Sur la question de savoir si le vrai art ne doit pas être intem-porel, Lorand répond qu’il s’agit d’un mythe. «Personne ne lit Homère aujourd’hui à part les chercheurs», s’exclame-t-elle.

Selon Lorand, même les classiques sont révisés pour pouvoir persuader les spectateurs de leur vraisemblance. «Quand vous allez écouter Bach, vous vous attendez à une nouvelle interprétation intéressante», ajoute-t-elle.

  • La Vierge aux œillets de Raphaël, peinture à l’huile sur bois, 1506 et 1507. (Wikimedia)

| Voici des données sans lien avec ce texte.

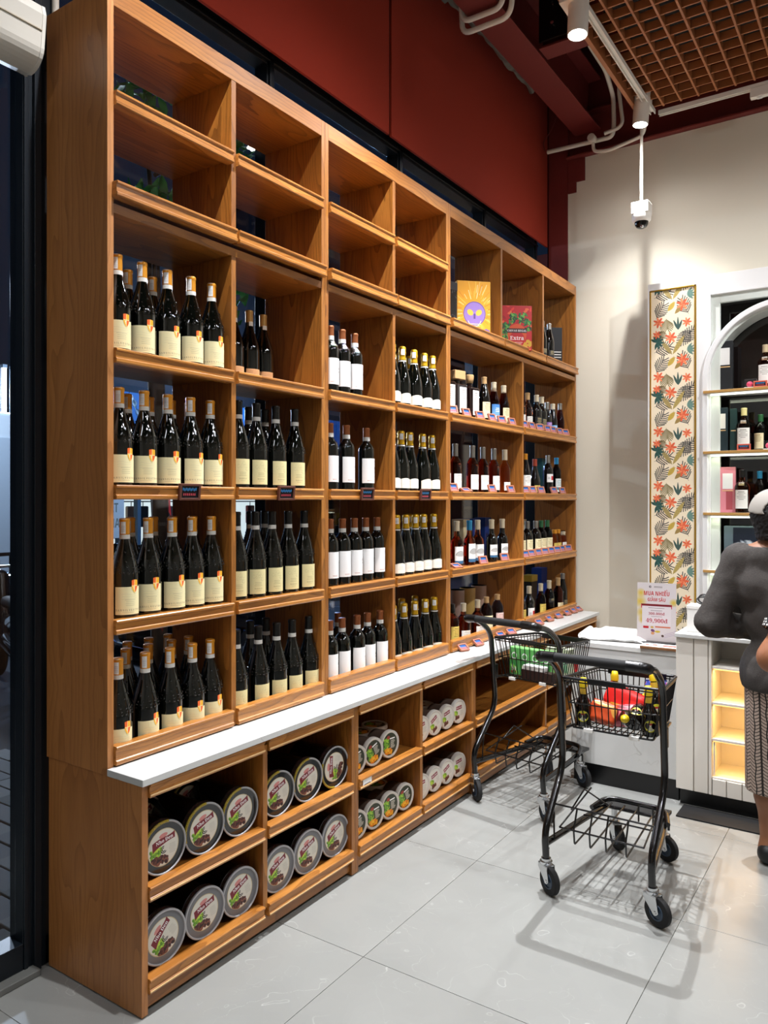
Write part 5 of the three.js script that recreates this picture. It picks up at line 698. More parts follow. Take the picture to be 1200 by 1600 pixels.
  const yc = 2.42, cx = -0.63, ringS = (Ro, Ri, y0) => { const s = new THREE.Shape(); s.moveTo(-Ro, y0); s.lineTo(-Ro, yc); s.absarc(0, yc, Ro, Math.PI, 0, true); s.lineTo(Ro, y0); s.lineTo(Ri, y0); s.lineTo(Ri, yc); s.absarc(0, yc, Ri, 0, Math.PI, false); s.lineTo(-Ri, y0); s.closePath(); return s; };
  P('arch', new THREE.ExtrudeGeometry(ringS(0.50, 0.475, 0.62), { depth: 0.05, bevelEnabled: true, bevelSize: 0.006, bevelThickness: 0.006, bevelSegments: 3, curveSegments: 40 }).translate(cx, 0, -5.635), W);
  P('arch_soffit', new THREE.ExtrudeGeometry(ringS(0.485, 0.455, 0.62), { depth: 0.17, bevelEnabled: false, curveSegments: 40 }).translate(cx, 0, -5.81), G);
  for (const y of [2.347, 1.934, 1.517, 1.126]) {
    P('shelf', bx(-1.125, -0.135, y - 0.022, y, -5.80, -5.575, 0.002, 'x'), W); P('shelf_edge', bx(-1.127, -0.133, y - 0.017, y + 0.001, -5.578, -5.565, 0.002, 'x'), std(0xb98d4c, 0.4));
    P('strip_light', bx(-1.08, -0.18, y - 0.034, y - 0.024, -5.60, -5.585, 0), std(0xffffff, 0.5, 0, { emissive: 0xf7ffe6, emissiveIntensity: 3.2 }));
    const L = new THREE.RectAreaLight(0xf4ffdf, 16, 0.9, 0.014); L.position.set(X(-0.63), y - 0.037, Z(-5.5925)); L.rotation.x = -Math.PI / 2; c.add(L);
  }
  // on its shelves
  const YS = [2.348, 1.935, 1.518, 1.127], whisky = (label, pos, g, cap, lb = LB.white) => { const t = thing('whisky_bottle', label, 'bottle', pos); part('glass_body', lathe([[0, 0.004], [0.032, 0.002], [0.04, 0], [0.042, 0.006], [0.044, 0.1], [0.047, 0.165], [0.0455, 0.18], [0.036, 0.198], [0.021, 0.21], [0.0165, 0.222], [0.0155, 0.255], [0, 0.255]], 36), g, t); part('label', arc(0.0468, 0.125, 0.028, 0.95), lb, t); part('cap', capsule(0.0185, 0.052, 0.29), cap, t); part('neck_label', arc(0.035, 0.022, 0.182, 0.5), LB.white, t); return t; };
  const box = (label, w, h, d, col, pos, turn, panelC) => { const t = thing('display_box', label, 'box', pos, turn); part('body', new RoundedBoxGeometry(w, h, d, 1, 0.003).translate(0, h / 2, 0), std(col, 0.4), t); part('front_label', [bx(-w * 0.32, w * 0.32, h * 0.52, h * 0.86, d / 2, d / 2 + 0.001, 0)], panelC || M.paper, t); part('base_trim', bx(-w * 0.34, w * 0.34, h * 0.47, h * 0.49, d / 2, d / 2 + 0.0012, 0), M.brassAndHighlight, t); return t; };
  box('tall black box with white label on the arched top shelf', 0.105, 0.34, 0.09, 0x15181b, [-1.01, YS[0], -5.69], 0.1); whisky('whisky bottle with white label on the arched top shelf', [-0.755, YS[0], -5.665], GL.rust, std(0xc9b48e, 0.5));
  box('dark green box with white label on the cabinet\u2019s second shelf', 0.085, 0.30, 0.09, 0x14262a, [-1.03, YS[1], -5.69], 0.1, mat(print2('#e2ddd0', '#a39a86'))); box('plain deep green box beside the white-labelled green one', 0.045, 0.29, 0.09, 0x12302d, [-0.955, YS[1], -5.70], 0.1, std(0x12302d, 0.4));
  whisky('whisky bottle with pale gold cap on the cabinet\u2019s second shelf', [-0.885, YS[1], -5.665], GL.rust, std(0xd8c98c, 0.4)); setSpirit('greenTop', 'slim bottle with green label behind the gold-capped whisky bottle', [-0.79, YS[1], -5.71], -20);
  const pb = box('pink box with white label on the cabinet\u2019s third shelf', 0.10, 0.31, 0.09, 0xd98690, [-0.99, YS[2], -5.69], 0.12); part('print_band', bx(-0.01, 0.03, 0.02, 0.15, 0.0452, 0.0456, 0), std(0xa84a52, 0.5), pb); whisky('golden whisky bottle with black cap on the cabinet\u2019s third shelf', [-0.895, YS[2], -5.655], GL.gold, M.capBlack); setSpirit('teal', 'small dark bottle behind the golden whisky bottle, third cabinet shelf', [-0.795, YS[2], -5.71], -10);
  box('dark brown box behind the bottles on the cabinet\u2019s second shelf', 0.10, 0.2, 0.07, 0x4a2c1a, [-0.69, YS[1], -5.74], 0, std(0x3a2014, 0.5)); box('brown wooden-look box at the right of the third cabinet shelf', 0.11, 0.34, 0.07, 0x553520, [-0.68, YS[2], -5.74], 0, std(0x4c2e1b, 0.5));
  const db = thing('display_box', 'large dark blue box with cloud print on the lowest cabinet shelf', 'box', [-0.90, YS[3], -5.69], 0.05); part('body', new RoundedBoxGeometry(0.22, 0.3, 0.09, 1, 0.003).translate(0, 0.15, 0), std(0x5a6a72, 0.35), db); part('front_print', new THREE.BoxGeometry(0.16, 0.28, 0.001).translate(0.028, 0.15, 0.0455), mat(canvasTex(160, 280, (g) => { g.fillStyle = '#141c2a'; g.fillRect(0, 0, 160, 280); for (let i = 0; i < 60; i++) { g.fillStyle = `rgba(220,228,236,${0.12 + rnd() * 0.3})`; g.beginPath(); g.ellipse(30 + rnd() * 90, 90 + rnd() * 40, 16, 7, rnd(), 0, 7); g.fill(); } g.fillStyle = '#dadfbe'; g.fillRect(30, 172, 120, 56); }), 0.35), db);
  // little acrylic stands and price tags
  [[-0.835, 0], [-0.72, 1]].forEach(([x, s], i) => { const t = thing('acrylic_box', i ? 'clear acrylic box with pink sample on the second cabinet shelf' : 'clear acrylic box with pink sample on the arched top shelf', 'box', [x, YS[s] + 0.001, -5.615]); part('shell', new RoundedBoxGeometry(0.075, 0.06, 0.05, 1, 0.003).translate(0, 0.03, 0), M.pane, t); part('sample', new THREE.SphereGeometry(0.02, 16, 12).translate(-0.008, 0.026, 0), std(0xe0476a, 0.4), t); part('base', bx(-0.038, 0.038, 0, 0.005, -0.026, 0.026, 0.001), M.white, t); });
  [[-0.775, 0, 'arched top'], [-0.875, 1, 'second cabinet']].forEach(([x, s, w]) => { const t = thing('price_tag', `coral price tag before the whisky bottle on the ${w} shelf`, 'price tag', [x, YS[s] + 0.001, -5.59], 0); part('frame', bx(-0.042, 0.042, 0, 0.042, -0.006, 0.004, 0.002), std(0xd0604c, 0.5), t); part('screen', new THREE.BoxGeometry(0.064, 0.024, 0.001).translate(0, 0.021, 0.0045), mat(T.tagScreen, 0.3), t); });
}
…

Le fonctionnel et la pauvreté de l’esthétique

«La fonctionnalité n’était-elle pas importante dans la Grèce antique?», riposte Lorand. «La fonction a tout simplement changé. C’est quoi la fonctionnalité? C’est adapter ce que l’on construit aux valeurs que l’on tient pour vraies. Et ça, ça existait depuis toujours. Ce qui a changé radicalement, c’est ce qui est considéré comme fonctionnel et comment les choses doivent apparaître. C’est vrai qu’il y a une pauvreté d’esprit, poursuit-elle, les gens ont beaucoup moins de connaissances. Avant un homme cultivé devait connaître le latin, le grec et la littérature.

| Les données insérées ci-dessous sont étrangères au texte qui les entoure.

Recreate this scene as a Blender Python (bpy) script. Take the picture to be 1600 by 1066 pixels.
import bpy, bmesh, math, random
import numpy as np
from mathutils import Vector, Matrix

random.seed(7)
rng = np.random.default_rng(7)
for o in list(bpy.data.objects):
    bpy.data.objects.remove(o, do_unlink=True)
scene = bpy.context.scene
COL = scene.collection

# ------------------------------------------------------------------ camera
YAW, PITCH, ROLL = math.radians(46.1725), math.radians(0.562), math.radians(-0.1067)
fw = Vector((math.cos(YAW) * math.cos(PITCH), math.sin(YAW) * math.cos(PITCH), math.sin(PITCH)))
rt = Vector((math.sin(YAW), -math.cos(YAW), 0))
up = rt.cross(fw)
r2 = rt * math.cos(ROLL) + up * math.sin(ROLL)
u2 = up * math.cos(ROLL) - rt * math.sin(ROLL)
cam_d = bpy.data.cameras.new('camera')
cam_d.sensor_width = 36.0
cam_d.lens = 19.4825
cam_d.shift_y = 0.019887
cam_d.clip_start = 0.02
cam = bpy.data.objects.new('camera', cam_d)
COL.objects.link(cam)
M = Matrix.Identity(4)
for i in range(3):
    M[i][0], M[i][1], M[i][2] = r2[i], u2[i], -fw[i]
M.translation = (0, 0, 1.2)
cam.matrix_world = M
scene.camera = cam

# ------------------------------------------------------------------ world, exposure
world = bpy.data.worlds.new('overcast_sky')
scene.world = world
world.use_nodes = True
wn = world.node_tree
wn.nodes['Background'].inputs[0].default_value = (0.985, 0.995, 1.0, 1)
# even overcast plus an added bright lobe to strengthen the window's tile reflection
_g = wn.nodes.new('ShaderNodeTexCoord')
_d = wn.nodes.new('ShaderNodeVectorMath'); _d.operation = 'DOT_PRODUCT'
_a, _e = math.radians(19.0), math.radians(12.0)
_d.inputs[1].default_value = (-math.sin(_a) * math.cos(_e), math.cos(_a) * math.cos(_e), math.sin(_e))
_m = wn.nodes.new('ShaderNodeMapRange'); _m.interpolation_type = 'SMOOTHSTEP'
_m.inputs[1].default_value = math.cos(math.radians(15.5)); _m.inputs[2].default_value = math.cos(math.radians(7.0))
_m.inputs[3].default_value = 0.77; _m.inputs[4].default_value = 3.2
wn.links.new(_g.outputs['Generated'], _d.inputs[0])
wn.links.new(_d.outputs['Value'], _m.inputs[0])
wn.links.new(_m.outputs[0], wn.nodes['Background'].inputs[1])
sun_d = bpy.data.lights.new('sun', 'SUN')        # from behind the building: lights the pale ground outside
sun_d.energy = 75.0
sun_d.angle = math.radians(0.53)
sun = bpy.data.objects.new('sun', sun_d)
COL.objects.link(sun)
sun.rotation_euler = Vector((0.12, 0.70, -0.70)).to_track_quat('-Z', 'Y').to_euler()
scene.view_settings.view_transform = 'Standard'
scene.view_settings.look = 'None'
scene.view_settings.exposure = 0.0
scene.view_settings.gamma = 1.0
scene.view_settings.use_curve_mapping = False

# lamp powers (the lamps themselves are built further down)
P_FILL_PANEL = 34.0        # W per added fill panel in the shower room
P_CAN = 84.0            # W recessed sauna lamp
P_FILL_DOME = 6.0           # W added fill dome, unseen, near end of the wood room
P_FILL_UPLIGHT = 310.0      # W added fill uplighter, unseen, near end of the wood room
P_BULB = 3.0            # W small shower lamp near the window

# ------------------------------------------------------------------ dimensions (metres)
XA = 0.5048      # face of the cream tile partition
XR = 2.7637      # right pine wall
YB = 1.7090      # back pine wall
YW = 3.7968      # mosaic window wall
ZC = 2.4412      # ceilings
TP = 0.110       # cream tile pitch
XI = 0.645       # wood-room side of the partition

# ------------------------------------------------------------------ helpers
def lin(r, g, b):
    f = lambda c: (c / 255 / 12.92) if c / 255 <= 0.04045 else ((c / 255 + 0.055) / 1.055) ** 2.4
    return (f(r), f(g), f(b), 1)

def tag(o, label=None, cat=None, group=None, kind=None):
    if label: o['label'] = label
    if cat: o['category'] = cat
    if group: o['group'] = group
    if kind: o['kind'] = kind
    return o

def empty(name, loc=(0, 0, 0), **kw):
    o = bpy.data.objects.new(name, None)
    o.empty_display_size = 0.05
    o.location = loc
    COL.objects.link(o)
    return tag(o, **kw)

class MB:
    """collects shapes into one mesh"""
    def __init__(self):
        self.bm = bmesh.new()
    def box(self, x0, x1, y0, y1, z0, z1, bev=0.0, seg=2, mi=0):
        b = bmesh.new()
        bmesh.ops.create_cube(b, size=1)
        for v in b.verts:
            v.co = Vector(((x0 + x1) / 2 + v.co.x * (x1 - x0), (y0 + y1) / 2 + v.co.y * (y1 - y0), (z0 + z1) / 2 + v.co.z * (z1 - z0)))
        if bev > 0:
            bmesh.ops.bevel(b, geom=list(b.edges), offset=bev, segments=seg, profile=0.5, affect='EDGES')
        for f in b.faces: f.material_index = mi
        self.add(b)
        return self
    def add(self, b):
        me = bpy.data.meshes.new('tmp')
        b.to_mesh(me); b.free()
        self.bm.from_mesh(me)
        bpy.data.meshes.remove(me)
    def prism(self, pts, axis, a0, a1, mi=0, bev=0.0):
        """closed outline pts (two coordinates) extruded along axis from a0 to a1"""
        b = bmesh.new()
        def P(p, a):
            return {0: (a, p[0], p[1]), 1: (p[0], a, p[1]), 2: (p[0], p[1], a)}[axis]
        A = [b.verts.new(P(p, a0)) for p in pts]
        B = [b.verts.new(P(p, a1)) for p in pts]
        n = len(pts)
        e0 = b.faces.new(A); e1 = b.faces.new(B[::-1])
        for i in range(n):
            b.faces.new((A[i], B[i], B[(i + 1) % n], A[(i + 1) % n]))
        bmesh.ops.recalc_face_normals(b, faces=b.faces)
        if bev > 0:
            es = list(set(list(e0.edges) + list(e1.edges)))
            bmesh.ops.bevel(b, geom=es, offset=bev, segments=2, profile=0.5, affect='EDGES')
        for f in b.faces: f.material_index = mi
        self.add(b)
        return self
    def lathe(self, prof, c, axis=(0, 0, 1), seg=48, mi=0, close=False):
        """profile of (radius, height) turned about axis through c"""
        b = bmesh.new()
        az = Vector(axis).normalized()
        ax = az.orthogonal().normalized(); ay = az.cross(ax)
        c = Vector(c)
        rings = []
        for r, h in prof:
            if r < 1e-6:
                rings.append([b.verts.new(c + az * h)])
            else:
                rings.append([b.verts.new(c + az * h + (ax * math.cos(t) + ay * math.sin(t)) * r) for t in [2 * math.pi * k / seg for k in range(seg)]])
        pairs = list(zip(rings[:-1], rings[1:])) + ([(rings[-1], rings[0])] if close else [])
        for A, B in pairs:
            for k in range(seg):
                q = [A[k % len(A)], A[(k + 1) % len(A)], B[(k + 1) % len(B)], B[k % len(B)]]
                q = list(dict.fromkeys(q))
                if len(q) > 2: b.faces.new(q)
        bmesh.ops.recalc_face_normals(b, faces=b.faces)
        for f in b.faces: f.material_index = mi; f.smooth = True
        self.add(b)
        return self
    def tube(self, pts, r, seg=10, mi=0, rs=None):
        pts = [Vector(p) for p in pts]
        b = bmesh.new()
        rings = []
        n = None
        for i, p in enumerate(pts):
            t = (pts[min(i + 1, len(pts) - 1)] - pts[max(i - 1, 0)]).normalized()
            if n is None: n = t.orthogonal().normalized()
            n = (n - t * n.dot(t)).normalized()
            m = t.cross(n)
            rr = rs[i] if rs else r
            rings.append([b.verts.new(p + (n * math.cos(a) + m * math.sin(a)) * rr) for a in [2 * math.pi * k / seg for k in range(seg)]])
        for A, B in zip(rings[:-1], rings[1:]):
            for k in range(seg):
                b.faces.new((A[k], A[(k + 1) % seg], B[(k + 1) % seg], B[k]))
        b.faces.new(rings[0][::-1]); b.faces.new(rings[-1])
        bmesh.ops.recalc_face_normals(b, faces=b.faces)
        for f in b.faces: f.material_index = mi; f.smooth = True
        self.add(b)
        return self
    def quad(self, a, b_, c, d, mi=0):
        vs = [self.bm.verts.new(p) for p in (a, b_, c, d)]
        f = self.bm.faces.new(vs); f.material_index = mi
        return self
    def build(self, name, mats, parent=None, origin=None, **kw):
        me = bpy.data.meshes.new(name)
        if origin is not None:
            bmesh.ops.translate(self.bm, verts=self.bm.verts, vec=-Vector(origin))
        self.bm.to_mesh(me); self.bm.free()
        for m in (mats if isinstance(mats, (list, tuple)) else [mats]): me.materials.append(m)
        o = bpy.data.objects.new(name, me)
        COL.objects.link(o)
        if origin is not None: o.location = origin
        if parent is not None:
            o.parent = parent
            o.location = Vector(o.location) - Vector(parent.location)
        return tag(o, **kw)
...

«Bien sûr cela influence la capacité d’expression et d’associations d’idées, la richesse des images. Je vois comment mes étudiants écrivent. Les gens connaissent beaucoup moins, ils savent beaucoup moins. Il y a très peu d’associations culturelles au-delà d’ici et maintenant. Mais dans cette pauvreté on crée la beauté. On ose des mélanges, ce qu’on n’osait pas auparavant.»

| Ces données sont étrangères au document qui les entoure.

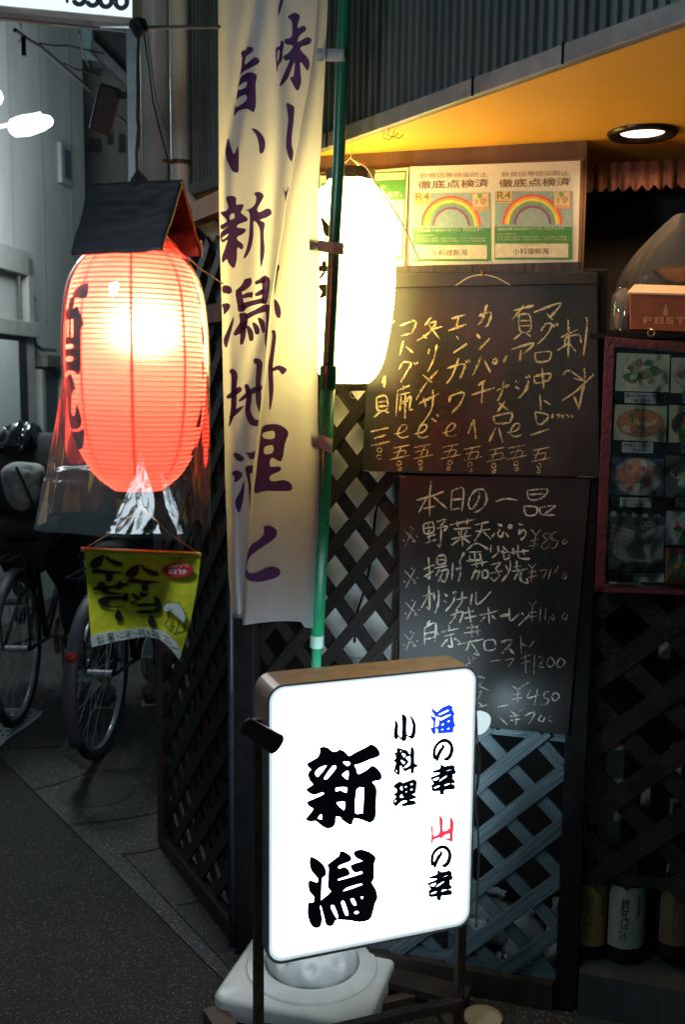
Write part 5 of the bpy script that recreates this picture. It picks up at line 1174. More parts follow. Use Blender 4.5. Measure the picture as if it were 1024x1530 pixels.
fr_t = thing('curtain_fringe', 'brown scalloped curtain fringe hanging below the ceiling above the dark doorway', 'curtain', FR.hit(950, 285, -.10))
mb = MB(); vs_ = []; n = 160
aa0, aa1 = FR.a(FR.hit(872, 260, -.1)), FR.a(FR.hit(1110, 260, -.1)); zt_ = FR.hit(900, 244, -.1).z; zb_ = FR.hit(900, 284, -.1).z
for i in range(n + 1):
    u = i / n; a = aa0 + (aa1 - aa0) * u; sc2 = abs(sin(u * pi * 13)); off = -.1 + .006 * sin(u * 70)
    vs_ += [FR.pt(a, zt_, off), FR.pt(a, zb_ - .012 * sc2 + .006, off + .004)]
mb.add(vs_, [(2 * i, 2 * i + 1, 2 * i + 3, 2 * i + 2) for i in range(n)]); mb.build('valance', mat('fringe_cloth', (.16, .06, .03), .8, 0, .5, 30, .3), fr_t, smooth=True, solid=.002)
# things seen through the front lattice
wp = mat('appliance_white', (.68, .68, .66), .5, 0, .2, 6, .1)
def fbox(x0, y0, x1, y1, off, th, m, nm, label, cat, bev=.006):
    a, b = FR.hit(x0, y1, off), FR.hit(x1, y0, off); mb = MB(); aa, ab = FR.a(a), FR.a(b)
    mb.box(FR.pt((aa + ab) / 2, (a.z + b.z) / 2, off - th / 2), abs(ab - aa), th, abs(b.z - a.z), X=FR.u, Y=FR.n); return mb.build(nm, m, None, label, cat, bevel=bev, loc=FR.pt((aa + ab) / 2, a.z, off))
fbox(478, 560, 592, 985, -.055, .2, wp, 'white_cabinet', 'pale cabinet standing behind the lattice next to the green pole', 'cabinet')
fbox(592, 600, 600, 1000, -.05, .02, mat('yellow_wood', (.42, .28, .12), .5), 'wooden_batten', 'thin yellowish batten behind the lattice edge of the lower chalkboard', 'batten')
mb = MB(); mb.tube([FR.hit(x, y, -.045) for x, y in catmull([(566, 740), (560, 780), (556, 830), (545, 880), (533, 920), (530, 960)], 3)], .003, 6); mb.build('hose', mat('cable_black'), label='thin dark hose on the pale cabinet behind the lattice', cat='hose', loc=FR.hit(556, 960, -.045))
fbox(515, 985, 560, 1003, -.05, .1, mat('pvc_white', (.5, .52, .53), .4), 'plastic_tray', 'small pale tray just above the illuminated sign behind the lattice', 'tray')
def bag(px, py, w_, h_, m, label, off=-.12, seed=1, nm='plastic_bag'):
    c = FR.hit(px, py, off); mb = MB(); prof_ = [(.05, 0), (.8, .02), (1, .25), (.95, .55), (.7, .85), (.3, 1.0), (.45, 1.12)]; n = 24; vs_ = []
    for r, z in prof_:
        for k in range(n):
            a = 2 * pi * k / n; j = 1 + .22 * noise.noise(V((cos(a) * 2, sin(a) * 2, z * 3 + seed))) + .06 * sin(a * 7 + z * 5); vs_.append(c + FR.u * (cos(a) * r * w_ / 2 * j) + FR.n * (sin(a) * r * w_ / 2 * j * .8) + V((0, 0, z * h_)))
    mb.add(vs_, [(i * n + k, i * n + (k + 1) % n, (i + 1) * n + (k + 1) % n, (i + 1) * n + k) for i in range(len(prof_) - 1) for k in range(n)])
    return mb.build(nm, m, None, label, 'bag', smooth=True, loc=c)
bagm = mat('bag_white', (.55, .55, .54), .35, 0, .2, 20, .6, 30)
bag(785, 1450, .12, .15, bagm, 'crumpled white plastic bag behind the lattice at the lower right', -.11, 1)
bag(735, 1400, .15, .11, mat('bag_grey', (.35, .37, .38), .4, 0, .2, 20, .6, 30), 'grey plastic bag behind the lattice next to the sign leg', -.13, 4)
bag(828, 1450, .05, .17, bagm, 'narrow white plastic bag wedged beside the black post', -.08, 7)
rb = thing('red_ball', 'red ball shaped toy with white marks behind the lattice', 'toy', FR.hit(748, 1460, -.06))
c = FR.hit(748, 1437, -.06); mb = MB(); mb.lathe([(.001, -.026), (.014, -.022), (.024, -.011), (.027, 0), (.024, .011), (.014, .022), (.001, .026)], c, 20); mb.build('body', mat('toy_red', (.35, .02, .03), .35), rb, smooth=True)
mb = MB(); fr_ = lambda x, y, d: FR.hit(x, y, -.0305)
for s_ in ('-6,-12 2,-14 0,0 5,8 -2,18 -6,10', '-16,-12 -9,-14 -9,-6 -14,-5', '4,-10 10,-12 10,-4'): mb.poly([[(748 + x, 1437 + y) for x, y in P2(s_)]], fr_, dz=1)
mb.build('white_marks', mat('white_plastic'), rb)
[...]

Lorand donne en exemple le modèle de beauté des mannequins au look anorexique. L’image déviée de la beauté, après avoir eu des conséquences néfastes sur la santé et la moralité dans la société, a provoqué une réaction en faveur d’une image plus naturelle et saine de la féminité, explique-t-elle.

Scruton considère plutôt cette liberté comme un danger. Selon lui, la société a perdu son critère pour juger de ce qui est beau et de ce qui est laid. Le fait qu’aujourd’hui tout est légitimé pose un réel danger, clame-t-il.

Heureusement Lorand est là pour nous rassurer: «quand les normes de la beauté posent un danger nous les révisons».